#### [RECORDS PROVIDED]
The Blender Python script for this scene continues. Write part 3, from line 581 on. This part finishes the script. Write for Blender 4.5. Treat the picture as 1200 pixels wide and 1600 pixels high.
...
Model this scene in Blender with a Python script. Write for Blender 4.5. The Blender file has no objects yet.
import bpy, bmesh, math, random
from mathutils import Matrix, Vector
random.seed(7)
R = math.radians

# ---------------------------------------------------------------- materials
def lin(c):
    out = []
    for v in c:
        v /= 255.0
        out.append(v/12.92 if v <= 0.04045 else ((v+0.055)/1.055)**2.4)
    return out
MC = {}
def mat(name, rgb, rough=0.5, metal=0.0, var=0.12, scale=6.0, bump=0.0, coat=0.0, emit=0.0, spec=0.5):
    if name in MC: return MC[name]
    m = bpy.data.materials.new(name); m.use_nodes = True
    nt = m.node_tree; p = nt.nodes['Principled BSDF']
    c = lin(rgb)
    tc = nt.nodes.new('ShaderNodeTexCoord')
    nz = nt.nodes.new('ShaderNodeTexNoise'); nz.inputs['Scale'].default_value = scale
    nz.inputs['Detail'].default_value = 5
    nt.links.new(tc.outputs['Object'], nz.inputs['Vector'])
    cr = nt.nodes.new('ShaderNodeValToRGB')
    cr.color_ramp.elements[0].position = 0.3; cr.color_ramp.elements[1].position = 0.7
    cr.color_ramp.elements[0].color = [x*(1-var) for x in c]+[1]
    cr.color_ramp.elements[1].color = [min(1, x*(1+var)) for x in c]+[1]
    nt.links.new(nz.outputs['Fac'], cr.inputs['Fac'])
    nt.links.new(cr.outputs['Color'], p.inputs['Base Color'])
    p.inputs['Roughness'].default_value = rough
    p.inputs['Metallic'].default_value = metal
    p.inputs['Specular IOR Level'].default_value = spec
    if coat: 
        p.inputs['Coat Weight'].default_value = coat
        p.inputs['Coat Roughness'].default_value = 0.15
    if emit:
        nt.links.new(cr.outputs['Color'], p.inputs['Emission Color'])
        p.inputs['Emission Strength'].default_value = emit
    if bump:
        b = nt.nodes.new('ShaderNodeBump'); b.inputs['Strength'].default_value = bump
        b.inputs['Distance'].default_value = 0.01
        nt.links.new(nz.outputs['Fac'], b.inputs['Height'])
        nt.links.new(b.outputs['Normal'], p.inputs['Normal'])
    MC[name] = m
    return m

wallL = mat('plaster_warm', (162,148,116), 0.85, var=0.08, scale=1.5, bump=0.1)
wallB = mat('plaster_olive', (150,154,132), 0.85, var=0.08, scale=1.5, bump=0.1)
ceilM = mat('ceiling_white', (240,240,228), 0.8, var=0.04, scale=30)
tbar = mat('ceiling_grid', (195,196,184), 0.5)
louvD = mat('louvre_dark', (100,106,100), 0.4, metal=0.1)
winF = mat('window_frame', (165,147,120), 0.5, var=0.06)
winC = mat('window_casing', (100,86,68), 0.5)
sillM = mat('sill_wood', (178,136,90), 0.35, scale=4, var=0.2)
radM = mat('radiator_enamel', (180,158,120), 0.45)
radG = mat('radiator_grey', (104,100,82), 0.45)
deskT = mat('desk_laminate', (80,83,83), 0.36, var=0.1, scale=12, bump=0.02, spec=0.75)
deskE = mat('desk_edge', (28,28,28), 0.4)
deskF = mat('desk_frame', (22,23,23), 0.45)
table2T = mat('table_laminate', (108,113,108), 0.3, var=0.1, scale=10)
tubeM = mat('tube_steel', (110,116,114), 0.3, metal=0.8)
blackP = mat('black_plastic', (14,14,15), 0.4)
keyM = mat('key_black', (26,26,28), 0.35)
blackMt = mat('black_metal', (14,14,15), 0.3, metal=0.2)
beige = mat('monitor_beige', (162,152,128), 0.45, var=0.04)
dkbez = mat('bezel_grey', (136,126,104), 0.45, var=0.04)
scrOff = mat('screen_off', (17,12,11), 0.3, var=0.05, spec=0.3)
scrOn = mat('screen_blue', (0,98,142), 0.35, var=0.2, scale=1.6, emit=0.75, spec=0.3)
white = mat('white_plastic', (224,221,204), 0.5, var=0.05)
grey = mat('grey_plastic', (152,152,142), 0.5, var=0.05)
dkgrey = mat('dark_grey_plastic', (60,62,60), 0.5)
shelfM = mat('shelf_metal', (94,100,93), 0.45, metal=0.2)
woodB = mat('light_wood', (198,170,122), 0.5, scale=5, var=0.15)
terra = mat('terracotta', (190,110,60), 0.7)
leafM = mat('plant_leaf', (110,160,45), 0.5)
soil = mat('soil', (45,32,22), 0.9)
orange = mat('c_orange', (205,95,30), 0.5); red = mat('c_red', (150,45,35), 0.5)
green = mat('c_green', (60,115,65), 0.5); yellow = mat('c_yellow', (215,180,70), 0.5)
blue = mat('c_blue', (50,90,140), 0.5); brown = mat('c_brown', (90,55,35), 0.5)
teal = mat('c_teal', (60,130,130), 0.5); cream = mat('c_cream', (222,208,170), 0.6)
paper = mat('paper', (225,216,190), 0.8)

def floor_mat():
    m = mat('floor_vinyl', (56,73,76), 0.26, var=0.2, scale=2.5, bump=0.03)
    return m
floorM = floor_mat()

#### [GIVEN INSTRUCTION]
From the records above, copy out the line with "radM = mat('radiator_enamel', (180,158,120), 0.45)", the line with "paper = mat('paper', (225,216,190), 0.8)", and every line between them, word for word.

#### [ANSWER FOR THIS EXERCISE]
radM = mat('radiator_enamel', (180,158,120), 0.45)
radG = mat('radiator_grey', (104,100,82), 0.45)
deskT = mat('desk_laminate', (80,83,83), 0.36, var=0.1, scale=12, bump=0.02, spec=0.75)
deskE = mat('desk_edge', (28,28,28), 0.4)
deskF = mat('desk_frame', (22,23,23), 0.45)
table2T = mat('table_laminate', (108,113,108), 0.3, var=0.1, scale=10)
tubeM = mat('tube_steel', (110,116,114), 0.3, metal=0.8)
blackP = mat('black_plastic', (14,14,15), 0.4)
keyM = mat('key_black', (26,26,28), 0.35)
blackMt = mat('black_metal', (14,14,15), 0.3, metal=0.2)
beige = mat('monitor_beige', (162,152,128), 0.45, var=0.04)
dkbez = mat('bezel_grey', (136,126,104), 0.45, var=0.04)
scrOff = mat('screen_off', (17,12,11), 0.3, var=0.05, spec=0.3)
scrOn = mat('screen_blue', (0,98,142), 0.35, var=0.2, scale=1.6, emit=0.75, spec=0.3)
white = mat('white_plastic', (224,221,204), 0.5, var=0.05)
grey = mat('grey_plastic', (152,152,142), 0.5, var=0.05)
dkgrey = mat('dark_grey_plastic', (60,62,60), 0.5)
shelfM = mat('shelf_metal', (94,100,93), 0.45, metal=0.2)
woodB = mat('light_wood', (198,170,122), 0.5, scale=5, var=0.15)
terra = mat('terracotta', (190,110,60), 0.7)
leafM = mat('plant_leaf', (110,160,45), 0.5)
soil = mat('soil', (45,32,22), 0.9)
orange = mat('c_orange', (205,95,30), 0.5); red = mat('c_red', (150,45,35), 0.5)
green = mat('c_green', (60,115,65), 0.5); yellow = mat('c_yellow', (215,180,70), 0.5)
blue = mat('c_blue', (50,90,140), 0.5); brown = mat('c_brown', (90,55,35), 0.5)
teal = mat('c_teal', (60,130,130), 0.5); cream = mat('c_cream', (222,208,170), 0.6)
paper = mat('paper', (225,216,190), 0.8)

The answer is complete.